Panel Paper:
Cross-Cohort Changes in Entry into First Marriage: Does Debt Matter, and Has This Association Changed over Time
Saturday, November 14, 2015
:
10:35 AM
Brickell South (Hyatt Regency Miami)
*Names in bold indicate Presenter
Recent cohorts of young adults came of age in a social and economic atmosphere considerably different than young Americans in previous generations. They are the first full generation of Americans who experienced the high rates of marital instability and repartnering of their parents during their childhood, in what is commonly referred to as the divorce revolution. Those coming of age in the 21st century are also more likely to have pursued post-secondary schooling and face rising rates of tuition and a decreased likelihood of receiving federal grants. And Americans today marry later than they did in the closing decades of the 20th century.
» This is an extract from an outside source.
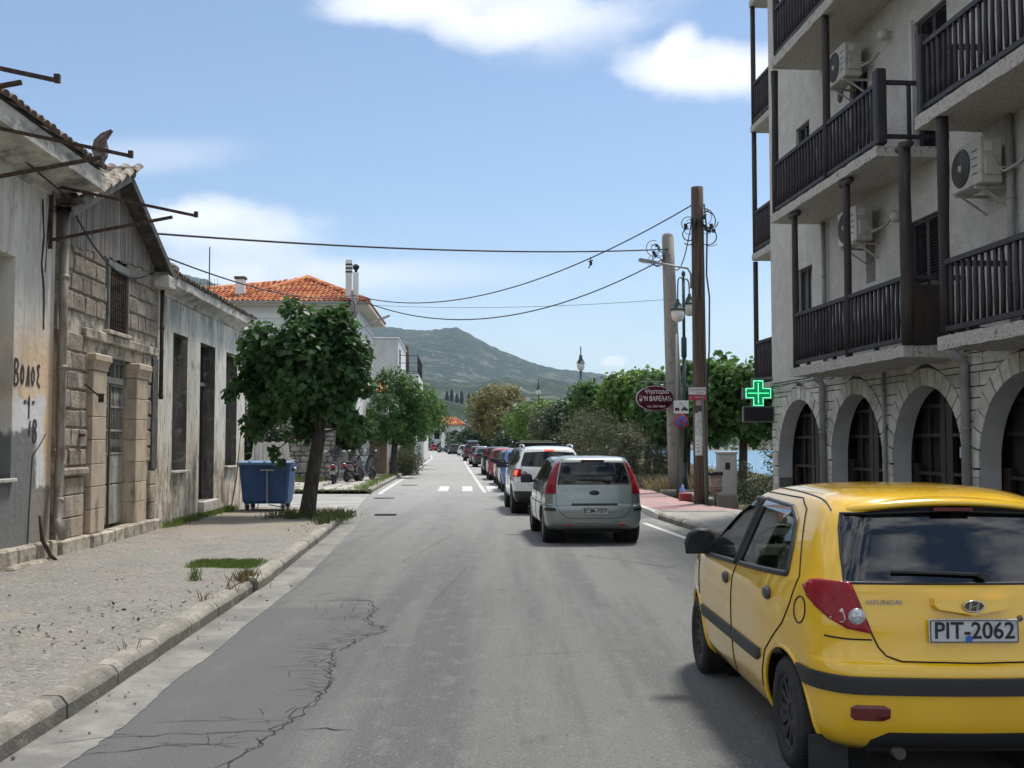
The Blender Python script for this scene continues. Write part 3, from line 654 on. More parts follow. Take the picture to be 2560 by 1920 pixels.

In the 1980s, over half of all women had entered their first marriage by age 24, and about half of men had done so by age 26. By 2011, the median age at first marriage for women was 26.5, while for men it was 28.7. At the same time, women’s economic position has become increasingly important for early union decisions, while the stalled economic status of young men has meant an increasing delay in age at first marriage and increasingly a first transition into cohabitation. Recent studies (Addo 2014) suggest that differences in the economic underpinnings of marriage and cohabitation have contributed to the increased influence of financial factors, specifically debt, as a barrier to marital formation for young adult women. For this study we use data from two cohorts, the Baby Boomer generation of the National Longitudinal Study of Youth (NLSY) 1979 Cohort, and the “Millennials” represented by the NLSY 1997 cohort to explore cohort changes in economic attributes predicting early union formation. We are particularly interested in examining how much more difficult debt and the increasing significance of net worth makes it to enter into a marriage directly relative to cohabiting first. We use event history methods, comparing men and women, to predict transitions into first union, cohabitation versus marriage. Our analysis highlights the growing influence of negative financial assets on family formation decisions in early and young adulthood.